====== Available data

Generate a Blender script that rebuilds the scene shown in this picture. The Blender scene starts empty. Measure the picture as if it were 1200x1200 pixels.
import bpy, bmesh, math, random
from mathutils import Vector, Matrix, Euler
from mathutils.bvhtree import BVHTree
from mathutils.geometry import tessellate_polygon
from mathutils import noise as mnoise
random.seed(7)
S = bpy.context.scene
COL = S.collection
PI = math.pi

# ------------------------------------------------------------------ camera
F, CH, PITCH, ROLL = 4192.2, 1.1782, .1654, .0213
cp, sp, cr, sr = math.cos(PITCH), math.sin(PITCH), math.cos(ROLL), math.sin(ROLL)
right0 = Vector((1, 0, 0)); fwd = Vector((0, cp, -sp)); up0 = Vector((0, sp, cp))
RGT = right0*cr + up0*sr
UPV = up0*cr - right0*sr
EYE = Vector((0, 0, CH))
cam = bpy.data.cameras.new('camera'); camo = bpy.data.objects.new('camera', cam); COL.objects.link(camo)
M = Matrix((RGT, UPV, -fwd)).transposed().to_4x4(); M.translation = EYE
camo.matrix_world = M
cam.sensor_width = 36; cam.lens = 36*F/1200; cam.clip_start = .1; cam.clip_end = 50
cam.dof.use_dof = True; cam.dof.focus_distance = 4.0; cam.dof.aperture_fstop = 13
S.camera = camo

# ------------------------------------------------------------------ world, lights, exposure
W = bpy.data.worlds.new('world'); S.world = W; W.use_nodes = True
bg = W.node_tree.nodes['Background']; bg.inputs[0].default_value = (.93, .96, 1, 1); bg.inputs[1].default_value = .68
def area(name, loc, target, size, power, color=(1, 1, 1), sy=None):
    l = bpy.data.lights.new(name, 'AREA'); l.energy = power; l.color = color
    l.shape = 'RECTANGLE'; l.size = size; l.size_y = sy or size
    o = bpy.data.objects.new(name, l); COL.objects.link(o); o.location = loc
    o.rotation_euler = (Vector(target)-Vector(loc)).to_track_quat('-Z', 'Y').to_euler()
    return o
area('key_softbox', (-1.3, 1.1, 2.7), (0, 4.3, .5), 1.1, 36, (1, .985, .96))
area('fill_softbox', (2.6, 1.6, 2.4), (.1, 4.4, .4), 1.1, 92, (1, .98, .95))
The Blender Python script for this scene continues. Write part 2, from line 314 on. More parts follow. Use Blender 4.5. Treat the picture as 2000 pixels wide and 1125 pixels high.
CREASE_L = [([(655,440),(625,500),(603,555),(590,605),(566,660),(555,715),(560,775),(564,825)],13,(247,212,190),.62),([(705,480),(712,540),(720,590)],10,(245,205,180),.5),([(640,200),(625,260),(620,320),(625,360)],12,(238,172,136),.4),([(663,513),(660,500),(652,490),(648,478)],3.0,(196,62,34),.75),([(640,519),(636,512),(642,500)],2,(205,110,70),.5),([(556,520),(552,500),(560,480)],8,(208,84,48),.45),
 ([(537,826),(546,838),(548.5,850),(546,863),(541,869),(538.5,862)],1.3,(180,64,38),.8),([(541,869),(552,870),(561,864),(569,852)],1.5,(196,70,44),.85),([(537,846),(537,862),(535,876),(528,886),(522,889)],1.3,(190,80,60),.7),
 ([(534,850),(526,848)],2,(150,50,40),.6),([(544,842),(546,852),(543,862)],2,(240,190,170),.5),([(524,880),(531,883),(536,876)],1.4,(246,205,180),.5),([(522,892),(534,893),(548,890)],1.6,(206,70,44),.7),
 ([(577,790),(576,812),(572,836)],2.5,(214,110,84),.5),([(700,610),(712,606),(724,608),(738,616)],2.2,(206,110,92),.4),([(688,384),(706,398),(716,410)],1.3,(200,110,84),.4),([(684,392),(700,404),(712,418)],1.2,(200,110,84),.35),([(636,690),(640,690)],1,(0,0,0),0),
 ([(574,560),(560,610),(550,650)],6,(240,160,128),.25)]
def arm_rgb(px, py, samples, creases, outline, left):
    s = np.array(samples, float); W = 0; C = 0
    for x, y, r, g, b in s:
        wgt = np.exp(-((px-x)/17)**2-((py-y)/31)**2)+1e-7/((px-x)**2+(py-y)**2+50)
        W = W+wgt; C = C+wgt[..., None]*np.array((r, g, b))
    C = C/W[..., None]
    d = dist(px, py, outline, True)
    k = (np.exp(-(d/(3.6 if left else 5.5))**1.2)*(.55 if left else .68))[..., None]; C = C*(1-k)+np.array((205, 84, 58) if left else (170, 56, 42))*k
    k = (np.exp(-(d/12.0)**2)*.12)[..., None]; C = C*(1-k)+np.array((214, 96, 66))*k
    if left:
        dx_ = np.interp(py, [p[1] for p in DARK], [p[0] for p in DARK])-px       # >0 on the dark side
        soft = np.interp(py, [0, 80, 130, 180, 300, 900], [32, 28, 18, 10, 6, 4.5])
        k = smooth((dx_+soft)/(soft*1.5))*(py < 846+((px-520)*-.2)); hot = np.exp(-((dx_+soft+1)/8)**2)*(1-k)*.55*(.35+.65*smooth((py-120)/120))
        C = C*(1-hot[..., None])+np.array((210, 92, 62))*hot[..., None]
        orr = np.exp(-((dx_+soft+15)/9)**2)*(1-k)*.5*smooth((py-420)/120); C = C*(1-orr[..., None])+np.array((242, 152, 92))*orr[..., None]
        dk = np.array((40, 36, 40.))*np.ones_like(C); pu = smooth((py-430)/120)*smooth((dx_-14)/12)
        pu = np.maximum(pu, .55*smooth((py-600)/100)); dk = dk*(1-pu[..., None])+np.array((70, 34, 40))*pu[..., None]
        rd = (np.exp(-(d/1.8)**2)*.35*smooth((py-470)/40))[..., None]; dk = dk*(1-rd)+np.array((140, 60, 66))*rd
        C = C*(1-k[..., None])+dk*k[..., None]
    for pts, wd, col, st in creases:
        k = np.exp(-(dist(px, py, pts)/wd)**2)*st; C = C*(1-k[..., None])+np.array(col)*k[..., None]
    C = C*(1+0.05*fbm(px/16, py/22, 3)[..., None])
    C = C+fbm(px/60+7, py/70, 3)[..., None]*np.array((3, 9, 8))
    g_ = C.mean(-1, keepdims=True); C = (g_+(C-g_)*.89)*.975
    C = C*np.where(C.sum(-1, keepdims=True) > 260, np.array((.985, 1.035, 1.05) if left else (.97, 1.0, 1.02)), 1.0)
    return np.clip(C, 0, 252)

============

* _Stated exercise_
Go through the records above and set each one down exactly, please.

* _Solution for this exercise_
Generate a Blender script that rebuilds the scene shown in this picture. The Blender scene starts empty. Measure the picture as if it were 1200x1200 pixels.
import bpy, bmesh, math, random
from mathutils import Vector, Matrix, Euler
from mathutils.bvhtree import BVHTree
from mathutils.geometry import tessellate_polygon
from mathutils import noise as mnoise
random.seed(7)
S = bpy.context.scene
COL = S.collection
PI = math.pi

# ------------------------------------------------------------------ camera
F, CH, PITCH, ROLL = 4192.2, 1.1782, .1654, .0213
cp, sp, cr, sr = math.cos(PITCH), math.sin(PITCH), math.cos(ROLL), math.sin(ROLL)
right0 = Vector((1, 0, 0)); fwd = Vector((0, cp, -sp)); up0 = Vector((0, sp, cp))
RGT = right0*cr + up0*sr
UPV = up0*cr - right0*sr
EYE = Vector((0, 0, CH))
cam = bpy.data.cameras.new('camera'); camo = bpy.data.objects.new('camera', cam); COL.objects.link(camo)
M = Matrix((RGT, UPV, -fwd)).transposed().to_4x4(); M.translation = EYE
camo.matrix_world = M
cam.sensor_width = 36; cam.lens = 36*F/1200; cam.clip_start = .1; cam.clip_end = 50
cam.dof.use_dof = True; cam.dof.focus_distance = 4.0; cam.dof.aperture_fstop = 13
S.camera = camo

# ------------------------------------------------------------------ world, lights, exposure
W = bpy.data.worlds.new('world'); S.world = W; W.use_nodes = True
bg = W.node_tree.nodes['Background']; bg.inputs[0].default_value = (.93, .96, 1, 1); bg.inputs[1].default_value = .68
def area(name, loc, target, size, power, color=(1, 1, 1), sy=None):
    l = bpy.data.lights.new(name, 'AREA'); l.energy = power; l.color = color
    l.shape = 'RECTANGLE'; l.size = size; l.size_y = sy or size
    o = bpy.data.objects.new(name, l); COL.objects.link(o); o.location = loc
    o.rotation_euler = (Vector(target)-Vector(loc)).to_track_quat('-Z', 'Y').to_euler()
    return o
area('key_softbox', (-1.3, 1.1, 2.7), (0, 4.3, .5), 1.1, 36, (1, .985, .96))
area('fill_softbox', (2.6, 1.6, 2.4), (.1, 4.4, .4), 1.1, 92, (1, .98, .95))
The Blender Python script for this scene continues. Write part 2, from line 314 on. More parts follow. Use Blender 4.5. Treat the picture as 2000 pixels wide and 1125 pixels high.
CREASE_L = [([(655,440),(625,500),(603,555),(590,605),(566,660),(555,715),(560,775),(564,825)],13,(247,212,190),.62),([(705,480),(712,540),(720,590)],10,(245,205,180),.5),([(640,200),(625,260),(620,320),(625,360)],12,(238,172,136),.4),([(663,513),(660,500),(652,490),(648,478)],3.0,(196,62,34),.75),([(640,519),(636,512),(642,500)],2,(205,110,70),.5),([(556,520),(552,500),(560,480)],8,(208,84,48),.45),
 ([(537,826),(546,838),(548.5,850),(546,863),(541,869),(538.5,862)],1.3,(180,64,38),.8),([(541,869),(552,870),(561,864),(569,852)],1.5,(196,70,44),.85),([(537,846),(537,862),(535,876),(528,886),(522,889)],1.3,(190,80,60),.7),
 ([(534,850),(526,848)],2,(150,50,40),.6),([(544,842),(546,852),(543,862)],2,(240,190,170),.5),([(524,880),(531,883),(536,876)],1.4,(246,205,180),.5),([(522,892),(534,893),(548,890)],1.6,(206,70,44),.7),
 ([(577,790),(576,812),(572,836)],2.5,(214,110,84),.5),([(700,610),(712,606),(724,608),(738,616)],2.2,(206,110,92),.4),([(688,384),(706,398),(716,410)],1.3,(200,110,84),.4),([(684,392),(700,404),(712,418)],1.2,(200,110,84),.35),([(636,690),(640,690)],1,(0,0,0),0),
 ([(574,560),(560,610),(550,650)],6,(240,160,128),.25)]
def arm_rgb(px, py, samples, creases, outline, left):
    s = np.array(samples, float); W = 0; C = 0
    for x, y, r, g, b in s:
        wgt = np.exp(-((px-x)/17)**2-((py-y)/31)**2)+1e-7/((px-x)**2+(py-y)**2+50)
        W = W+wgt; C = C+wgt[..., None]*np.array((r, g, b))
    C = C/W[..., None]
    d = dist(px, py, outline, True)
    k = (np.exp(-(d/(3.6 if left else 5.5))**1.2)*(.55 if left else .68))[..., None]; C = C*(1-k)+np.array((205, 84, 58) if left else (170, 56, 42))*k
    k = (np.exp(-(d/12.0)**2)*.12)[..., None]; C = C*(1-k)+np.array((214, 96, 66))*k
    if left:
        dx_ = np.interp(py, [p[1] for p in DARK], [p[0] for p in DARK])-px       # >0 on the dark side
        soft = np.interp(py, [0, 80, 130, 180, 300, 900], [32, 28, 18, 10, 6, 4.5])
        k = smooth((dx_+soft)/(soft*1.5))*(py < 846+((px-520)*-.2)); hot = np.exp(-((dx_+soft+1)/8)**2)*(1-k)*.55*(.35+.65*smooth((py-120)/120))
        C = C*(1-hot[..., None])+np.array((210, 92, 62))*hot[..., None]
        orr = np.exp(-((dx_+soft+15)/9)**2)*(1-k)*.5*smooth((py-420)/120); C = C*(1-orr[..., None])+np.array((242, 152, 92))*orr[..., None]
        dk = np.array((40, 36, 40.))*np.ones_like(C); pu = smooth((py-430)/120)*smooth((dx_-14)/12)
        pu = np.maximum(pu, .55*smooth((py-600)/100)); dk = dk*(1-pu[..., None])+np.array((70, 34, 40))*pu[..., None]
        rd = (np.exp(-(d/1.8)**2)*.35*smooth((py-470)/40))[..., None]; dk = dk*(1-rd)+np.array((140, 60, 66))*rd
        C = C*(1-k[..., None])+dk*k[..., None]
    for pts, wd, col, st in creases:
        k = np.exp(-(dist(px, py, pts)/wd)**2)*st; C = C*(1-k[..., None])+np.array(col)*k[..., None]
    C = C*(1+0.05*fbm(px/16, py/22, 3)[..., None])
    C = C+fbm(px/60+7, py/70, 3)[..., None]*np.array((3, 9, 8))
    g_ = C.mean(-1, keepdims=True); C = (g_+(C-g_)*.89)*.975
    C = C*np.where(C.sum(-1, keepdims=True) > 260, np.array((.985, 1.035, 1.05) if left else (.97, 1.0, 1.02)), 1.0)
    return np.clip(C, 0, 252)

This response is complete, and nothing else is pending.